What? How? Black notes on white paper? Should we change it to white notes on black paper, so it seems more balanced? And is it discriminatory that a whole note has a white note head, whereas quarter notes have black note heads, so four “black notes’ make up one “white note”? Shame on the creator of musical notation, the medieval Catholic monk Guido of Arezzo.

In the name of equality and justice, should we reintroduce early modern notation systems from China, Japan and India, countries that have long since adopted the western system? Perhaps France should also stop using roman numerals to differentiate its kings and replace them with Arabic numbers.

You could offer a foolish counterargument to these convoluted accusations of “white supremacy” that have worked their way into the music syllabus, even at that foundation level, by citing the idiotic theory that Ludwig van Beethoven was possibly black, given his Dutch heritage, with ancestors lost somewhere in the colonial past. But a more rational response would be: What should be on the new curriculum, which supposedly had too many works by white European composers from the era of slavery? Should the well-traveled, learned Mozart be blamed for the era in which he lived? As a Freemason, he also belonged to a mistrusted minority.

Should the well-traveled, learned Mozart be blamed for the era in which he lived?

Of course they can teach more than hip hop and jazz, but are academics really planning to replace Verdi with Snoop Dogg and Tchaikovsky with Miles Davis? Surely the basics must first be established before students can push the boundaries. Where are all of the composers of color, or female composers, to replace these old, white men? Which prodigies will be rescued from the dusty archives, simply because they fulfill today’s politically correct criteria?

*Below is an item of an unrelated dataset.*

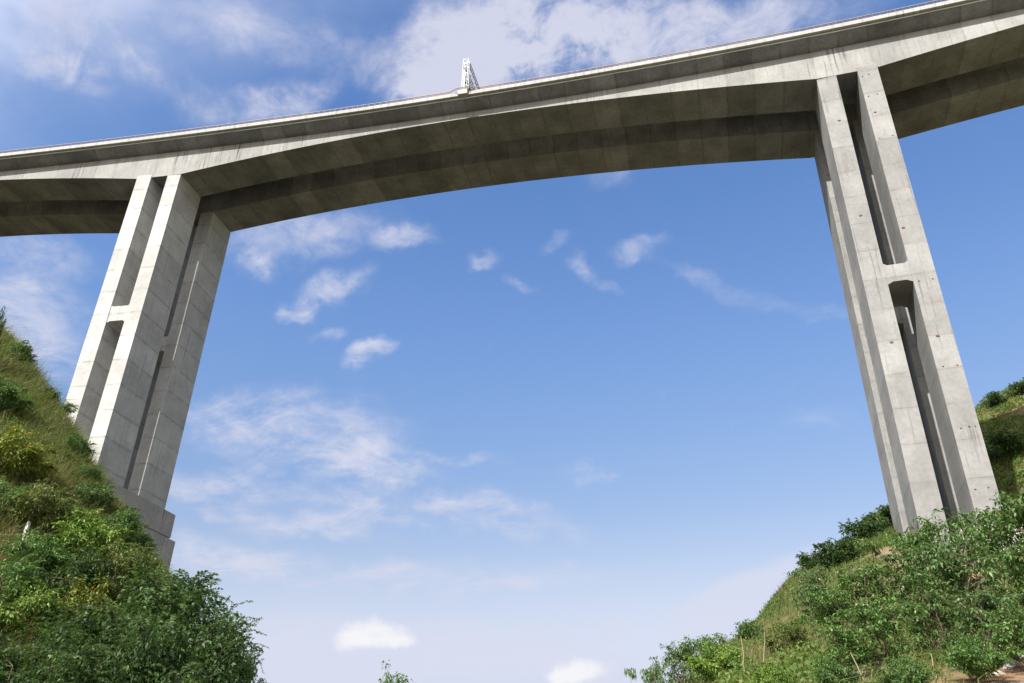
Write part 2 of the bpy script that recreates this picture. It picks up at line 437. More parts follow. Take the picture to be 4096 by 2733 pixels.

You could hold seminars about how for centuries female and non-European composers were ignored and had little chance of breaking into the classical canon. But it isn’t always possible to correct the mistakes of the past in this way, and searching for lost scores from unrecognized geniuses with the right skin color won’t bring them out of the woodwork.

In America, institutions are desperate to give grants and commissions to women and people of color, but that doesn’t automatically improve the quality of results. And the Metropolitan Opera, which has been closed for more than a year and urgently needs to sell tickets, may well find limited success in opening its season this autumn with Terence Blanchard’s Fire Shut Up In My Bones, the first time in its 136-year history that it has put on an opera by a largely unknown black composer.

So is music that “hasn’t shaken off its links with the colonial past” really a “slap in the face” for some students who feel confronted by the white hegemony, as the Sunday Telegraph claims?

A university spokesperson speaking on Classic FM seemed to play this down, saying professors will “still teach critical analysis and the history of western classical music, and have no plans to reduce the curriculum.” At the same time, the University of Oxford is making an effort to “allow students to study a wider range of non-western cultures and popular music than before.” So perhaps a little harmony.

For a little clarity, it’s worth listening to what one of Britain’s youngest classical musicians, the black cellist Sheku Kanneh-Mason, has to say on the subject. Keep in mind that Kanneh-Mason’s whole family is dedicated to Bach, Beethoven and Brahms, and that he was chosen to play in front of two billion TV viewers at the wedding of Prince Harry and Meghan Markle.

“Classical music is not racist,” he said.